Love isn't about transformation, but childhood is. Childhood is a series of violent mutations, particularly the one that happens at Pinocchio's coded-age (as opposed to literal age). You literally grow a whole new brain at some point between age four and seven, and most people lose their entire life's worth of memories in less than a month and start over, it's that drastic a change. (If you've ever had the disconcerting experience of knowing a toddler, growing a little distant when they start school and suddenly one day they act like they've never seen you before even though you saw them almost daily for most their life, that's why.)
If any story justifies that kind of metaphor, it's Pinocchio, though if I was to write it myself it'd probably be more animal and less automaton, though it makes sense he chose it at the time. They thought children were empty vessels to be molded, we know now they've got a bit too much inherent personality for it to be that simple. I'd probably frame it like a reverse Where The Wild Things Are.
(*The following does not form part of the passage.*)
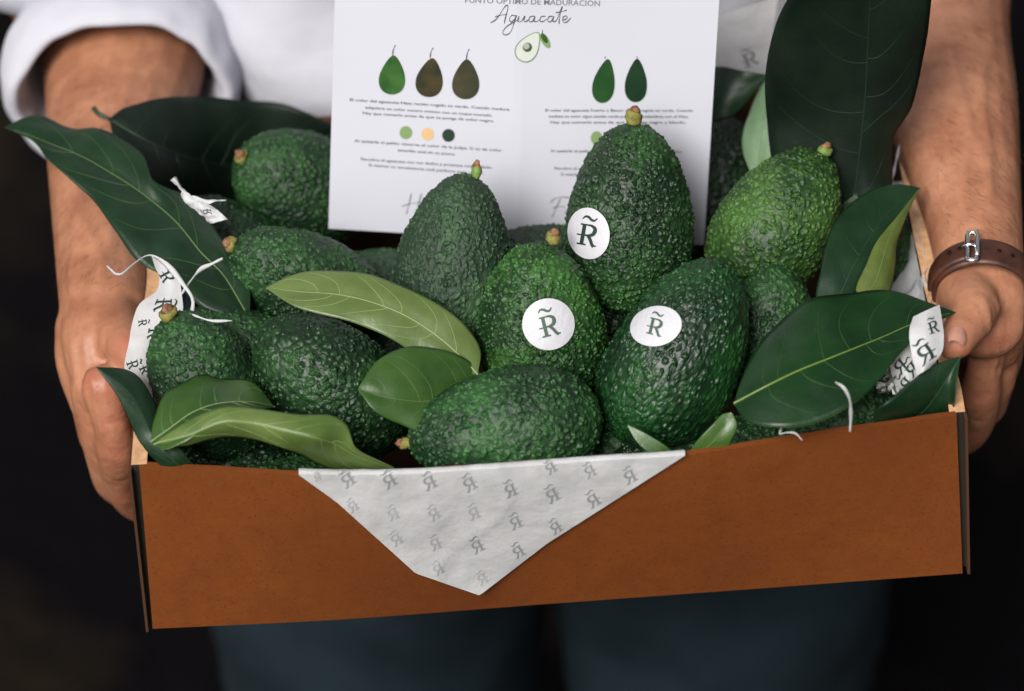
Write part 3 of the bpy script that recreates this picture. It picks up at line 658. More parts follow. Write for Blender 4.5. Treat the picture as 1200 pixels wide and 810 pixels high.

Good hearted but instinctive monsters learning impulse control and empathy until one day becoming something entirely new and Human. There are ways to frame that that aren't about being socially acceptable, and more about the ability to choose for oneself what kind of person you grow into and meeting one's parent in their own humanity as a peer instead of as powerful and eldrich a creature as the Blue Fairy is.
Heh. Maybe the Blue Fairy should end the story human too, not because parents ever change but because our perception of them sure does.
Wait yet I heard it was terrible?? Hmm gonna have to watch it myself
Del Toro's Pinocchio is it for me. Its so touching on grief and loss and love. Mixed with fascism. I feel the Mexican culture too. Every frame in the feature has Del Toro's touch. Its a masterpiece.